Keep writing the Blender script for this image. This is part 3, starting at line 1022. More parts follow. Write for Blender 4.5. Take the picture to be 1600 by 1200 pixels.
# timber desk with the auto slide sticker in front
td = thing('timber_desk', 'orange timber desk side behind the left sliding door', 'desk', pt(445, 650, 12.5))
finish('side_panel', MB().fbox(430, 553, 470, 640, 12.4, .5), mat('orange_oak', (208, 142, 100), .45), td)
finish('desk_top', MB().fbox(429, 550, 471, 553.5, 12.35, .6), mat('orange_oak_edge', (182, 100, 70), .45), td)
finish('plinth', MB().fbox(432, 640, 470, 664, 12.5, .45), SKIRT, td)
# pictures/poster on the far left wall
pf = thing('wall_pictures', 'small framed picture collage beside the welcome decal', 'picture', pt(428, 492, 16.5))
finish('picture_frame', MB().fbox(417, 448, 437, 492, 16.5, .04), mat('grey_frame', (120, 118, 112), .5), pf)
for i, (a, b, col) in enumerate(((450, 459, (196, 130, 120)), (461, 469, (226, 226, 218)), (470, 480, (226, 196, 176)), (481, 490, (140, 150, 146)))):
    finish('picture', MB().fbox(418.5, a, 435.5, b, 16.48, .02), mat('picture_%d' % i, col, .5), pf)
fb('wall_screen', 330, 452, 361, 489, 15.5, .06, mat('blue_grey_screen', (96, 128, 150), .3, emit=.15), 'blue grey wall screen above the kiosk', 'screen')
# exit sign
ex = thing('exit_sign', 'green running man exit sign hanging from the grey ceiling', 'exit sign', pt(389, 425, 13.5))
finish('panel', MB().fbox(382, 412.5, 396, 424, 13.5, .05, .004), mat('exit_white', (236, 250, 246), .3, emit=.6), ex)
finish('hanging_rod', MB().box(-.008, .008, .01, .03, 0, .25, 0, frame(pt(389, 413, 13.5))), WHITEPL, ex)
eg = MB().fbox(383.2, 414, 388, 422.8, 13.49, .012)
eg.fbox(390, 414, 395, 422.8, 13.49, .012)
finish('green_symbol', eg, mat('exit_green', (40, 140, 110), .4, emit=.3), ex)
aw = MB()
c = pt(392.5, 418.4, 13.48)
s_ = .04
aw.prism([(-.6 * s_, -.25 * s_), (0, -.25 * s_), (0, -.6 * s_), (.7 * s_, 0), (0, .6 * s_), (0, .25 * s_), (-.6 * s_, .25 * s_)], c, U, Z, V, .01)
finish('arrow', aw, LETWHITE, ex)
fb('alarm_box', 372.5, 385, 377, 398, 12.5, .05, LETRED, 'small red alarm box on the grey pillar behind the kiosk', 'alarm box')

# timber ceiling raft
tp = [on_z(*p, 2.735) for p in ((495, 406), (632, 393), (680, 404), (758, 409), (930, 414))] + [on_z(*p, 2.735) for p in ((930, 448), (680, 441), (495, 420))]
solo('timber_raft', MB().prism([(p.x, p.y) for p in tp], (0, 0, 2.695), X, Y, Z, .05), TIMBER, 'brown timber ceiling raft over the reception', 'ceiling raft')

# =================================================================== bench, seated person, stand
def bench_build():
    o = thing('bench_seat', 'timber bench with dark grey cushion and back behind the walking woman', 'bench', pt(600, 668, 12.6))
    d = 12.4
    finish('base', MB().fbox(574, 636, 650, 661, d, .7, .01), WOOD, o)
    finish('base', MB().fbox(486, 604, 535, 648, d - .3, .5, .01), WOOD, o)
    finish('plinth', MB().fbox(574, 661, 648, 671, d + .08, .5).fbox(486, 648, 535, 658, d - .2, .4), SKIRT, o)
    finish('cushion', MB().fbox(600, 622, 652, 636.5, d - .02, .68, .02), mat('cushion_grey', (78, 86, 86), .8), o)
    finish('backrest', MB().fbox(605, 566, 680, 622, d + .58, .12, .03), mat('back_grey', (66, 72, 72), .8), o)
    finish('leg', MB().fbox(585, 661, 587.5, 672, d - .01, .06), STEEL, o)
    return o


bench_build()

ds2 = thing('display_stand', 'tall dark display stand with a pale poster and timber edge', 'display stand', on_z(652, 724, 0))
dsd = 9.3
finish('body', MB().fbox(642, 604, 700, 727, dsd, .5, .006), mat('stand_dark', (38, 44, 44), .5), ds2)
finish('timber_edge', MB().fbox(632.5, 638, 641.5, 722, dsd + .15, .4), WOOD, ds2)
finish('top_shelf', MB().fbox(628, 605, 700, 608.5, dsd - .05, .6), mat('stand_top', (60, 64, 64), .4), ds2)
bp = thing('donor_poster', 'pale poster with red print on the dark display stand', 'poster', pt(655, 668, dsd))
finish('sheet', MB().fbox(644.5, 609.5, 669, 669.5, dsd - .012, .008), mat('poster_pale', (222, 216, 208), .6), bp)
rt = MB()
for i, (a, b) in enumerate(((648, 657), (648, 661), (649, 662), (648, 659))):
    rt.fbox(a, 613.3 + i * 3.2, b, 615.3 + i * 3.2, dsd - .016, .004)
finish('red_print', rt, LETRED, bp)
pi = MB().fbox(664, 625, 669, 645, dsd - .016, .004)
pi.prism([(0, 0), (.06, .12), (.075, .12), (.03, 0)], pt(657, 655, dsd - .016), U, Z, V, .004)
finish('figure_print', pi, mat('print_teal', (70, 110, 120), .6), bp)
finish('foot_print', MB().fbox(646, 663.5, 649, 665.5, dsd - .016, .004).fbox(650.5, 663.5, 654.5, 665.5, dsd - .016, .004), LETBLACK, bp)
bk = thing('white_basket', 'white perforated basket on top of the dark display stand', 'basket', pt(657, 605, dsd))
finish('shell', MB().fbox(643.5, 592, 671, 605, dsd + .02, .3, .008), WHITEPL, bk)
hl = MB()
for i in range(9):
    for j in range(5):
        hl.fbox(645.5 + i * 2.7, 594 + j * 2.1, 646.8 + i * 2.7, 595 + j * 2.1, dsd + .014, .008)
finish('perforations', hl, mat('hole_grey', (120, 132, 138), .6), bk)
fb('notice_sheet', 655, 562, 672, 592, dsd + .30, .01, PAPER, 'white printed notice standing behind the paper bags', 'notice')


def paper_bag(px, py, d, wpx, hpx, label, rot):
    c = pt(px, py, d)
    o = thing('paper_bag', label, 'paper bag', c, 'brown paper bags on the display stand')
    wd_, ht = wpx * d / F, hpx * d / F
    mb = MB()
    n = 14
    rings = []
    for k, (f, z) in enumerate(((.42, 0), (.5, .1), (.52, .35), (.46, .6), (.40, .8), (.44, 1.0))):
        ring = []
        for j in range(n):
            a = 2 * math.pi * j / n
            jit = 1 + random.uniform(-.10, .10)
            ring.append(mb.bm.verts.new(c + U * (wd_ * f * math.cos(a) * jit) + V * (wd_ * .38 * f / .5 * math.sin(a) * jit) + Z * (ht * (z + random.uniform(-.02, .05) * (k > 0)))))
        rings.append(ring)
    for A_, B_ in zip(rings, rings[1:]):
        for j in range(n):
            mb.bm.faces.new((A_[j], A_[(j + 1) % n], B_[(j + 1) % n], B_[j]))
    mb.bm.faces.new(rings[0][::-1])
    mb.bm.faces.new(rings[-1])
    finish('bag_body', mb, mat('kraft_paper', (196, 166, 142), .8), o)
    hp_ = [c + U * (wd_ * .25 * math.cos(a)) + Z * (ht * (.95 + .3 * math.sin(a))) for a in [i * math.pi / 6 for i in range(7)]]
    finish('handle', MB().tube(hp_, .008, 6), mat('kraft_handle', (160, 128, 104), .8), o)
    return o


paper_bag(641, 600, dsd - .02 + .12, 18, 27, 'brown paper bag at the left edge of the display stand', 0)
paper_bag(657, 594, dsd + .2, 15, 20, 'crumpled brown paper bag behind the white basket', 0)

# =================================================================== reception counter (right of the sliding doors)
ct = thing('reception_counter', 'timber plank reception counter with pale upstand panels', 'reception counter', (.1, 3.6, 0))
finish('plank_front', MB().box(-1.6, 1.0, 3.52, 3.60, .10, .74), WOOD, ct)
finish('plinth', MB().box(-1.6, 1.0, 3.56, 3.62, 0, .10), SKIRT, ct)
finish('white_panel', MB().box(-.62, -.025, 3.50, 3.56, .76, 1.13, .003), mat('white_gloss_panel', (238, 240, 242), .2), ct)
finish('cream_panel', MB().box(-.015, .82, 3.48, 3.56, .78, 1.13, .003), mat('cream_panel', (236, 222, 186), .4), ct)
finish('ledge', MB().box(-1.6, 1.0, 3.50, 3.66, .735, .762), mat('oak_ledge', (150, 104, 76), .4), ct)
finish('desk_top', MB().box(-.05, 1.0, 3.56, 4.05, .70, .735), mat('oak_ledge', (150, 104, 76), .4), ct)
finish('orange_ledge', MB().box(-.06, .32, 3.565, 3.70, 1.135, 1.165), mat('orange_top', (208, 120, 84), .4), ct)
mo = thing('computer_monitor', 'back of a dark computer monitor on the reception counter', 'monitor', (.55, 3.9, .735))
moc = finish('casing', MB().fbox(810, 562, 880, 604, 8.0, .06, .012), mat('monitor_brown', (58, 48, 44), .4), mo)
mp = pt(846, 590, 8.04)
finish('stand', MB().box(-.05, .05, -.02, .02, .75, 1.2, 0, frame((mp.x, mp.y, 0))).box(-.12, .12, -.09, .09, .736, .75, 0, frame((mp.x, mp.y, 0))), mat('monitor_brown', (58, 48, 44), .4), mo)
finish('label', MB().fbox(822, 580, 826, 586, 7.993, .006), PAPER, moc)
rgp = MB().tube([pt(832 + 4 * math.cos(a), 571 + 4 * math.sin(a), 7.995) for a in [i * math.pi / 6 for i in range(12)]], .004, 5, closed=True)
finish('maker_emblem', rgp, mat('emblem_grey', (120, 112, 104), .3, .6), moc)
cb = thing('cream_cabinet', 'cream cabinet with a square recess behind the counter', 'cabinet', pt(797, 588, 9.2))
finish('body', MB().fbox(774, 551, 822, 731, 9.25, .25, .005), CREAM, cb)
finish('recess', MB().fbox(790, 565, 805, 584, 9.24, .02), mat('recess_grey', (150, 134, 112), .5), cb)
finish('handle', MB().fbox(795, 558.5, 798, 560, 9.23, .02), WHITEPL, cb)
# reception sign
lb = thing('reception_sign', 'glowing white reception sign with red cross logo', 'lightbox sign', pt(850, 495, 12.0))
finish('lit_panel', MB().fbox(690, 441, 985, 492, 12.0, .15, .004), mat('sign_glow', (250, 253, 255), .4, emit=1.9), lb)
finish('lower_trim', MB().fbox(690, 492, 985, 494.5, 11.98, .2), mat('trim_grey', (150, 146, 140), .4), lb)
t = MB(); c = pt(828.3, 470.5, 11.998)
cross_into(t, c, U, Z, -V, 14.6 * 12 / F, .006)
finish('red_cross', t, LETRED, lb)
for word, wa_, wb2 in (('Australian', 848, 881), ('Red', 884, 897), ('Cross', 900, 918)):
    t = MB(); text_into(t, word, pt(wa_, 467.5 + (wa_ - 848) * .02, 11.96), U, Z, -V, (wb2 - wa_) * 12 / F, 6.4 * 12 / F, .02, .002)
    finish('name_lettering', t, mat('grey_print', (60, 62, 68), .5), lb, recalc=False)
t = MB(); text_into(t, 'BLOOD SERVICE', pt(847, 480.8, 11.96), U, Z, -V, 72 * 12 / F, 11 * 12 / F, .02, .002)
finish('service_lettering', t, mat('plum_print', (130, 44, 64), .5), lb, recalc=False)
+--
From the opening line of the data above through the line that contains "fb('alarm_box', 372.5, 385, 377, 398, 12.5, .05, LETRED, 'small", please print each line as it stands and only those lines.

Keep writing the Blender script for this image. This is part 3, starting at line 1022. More parts follow. Write for Blender 4.5. Take the picture to be 1600 by 1200 pixels.
# timber desk with the auto slide sticker in front
td = thing('timber_desk', 'orange timber desk side behind the left sliding door', 'desk', pt(445, 650, 12.5))
finish('side_panel', MB().fbox(430, 553, 470, 640, 12.4, .5), mat('orange_oak', (208, 142, 100), .45), td)
finish('desk_top', MB().fbox(429, 550, 471, 553.5, 12.35, .6), mat('orange_oak_edge', (182, 100, 70), .45), td)
finish('plinth', MB().fbox(432, 640, 470, 664, 12.5, .45), SKIRT, td)
# pictures/poster on the far left wall
pf = thing('wall_pictures', 'small framed picture collage beside the welcome decal', 'picture', pt(428, 492, 16.5))
finish('picture_frame', MB().fbox(417, 448, 437, 492, 16.5, .04), mat('grey_frame', (120, 118, 112), .5), pf)
for i, (a, b, col) in enumerate(((450, 459, (196, 130, 120)), (461, 469, (226, 226, 218)), (470, 480, (226, 196, 176)), (481, 490, (140, 150, 146)))):
    finish('picture', MB().fbox(418.5, a, 435.5, b, 16.48, .02), mat('picture_%d' % i, col, .5), pf)
fb('wall_screen', 330, 452, 361, 489, 15.5, .06, mat('blue_grey_screen', (96, 128, 150), .3, emit=.15), 'blue grey wall screen above the kiosk', 'screen')
# exit sign
ex = thing('exit_sign', 'green running man exit sign hanging from the grey ceiling', 'exit sign', pt(389, 425, 13.5))
finish('panel', MB().fbox(382, 412.5, 396, 424, 13.5, .05, .004), mat('exit_white', (236, 250, 246), .3, emit=.6), ex)
finish('hanging_rod', MB().box(-.008, .008, .01, .03, 0, .25, 0, frame(pt(389, 413, 13.5))), WHITEPL, ex)
eg = MB().fbox(383.2, 414, 388, 422.8, 13.49, .012)
eg.fbox(390, 414, 395, 422.8, 13.49, .012)
finish('green_symbol', eg, mat('exit_green', (40, 140, 110), .4, emit=.3), ex)
aw = MB()
c = pt(392.5, 418.4, 13.48)
s_ = .04
aw.prism([(-.6 * s_, -.25 * s_), (0, -.25 * s_), (0, -.6 * s_), (.7 * s_, 0), (0, .6 * s_), (0, .25 * s_), (-.6 * s_, .25 * s_)], c, U, Z, V, .01)
finish('arrow', aw, LETWHITE, ex)
fb('alarm_box', 372.5, 385, 377, 398, 12.5, .05, LETRED, 'small red alarm box on the grey pillar behind the kiosk', 'alarm box')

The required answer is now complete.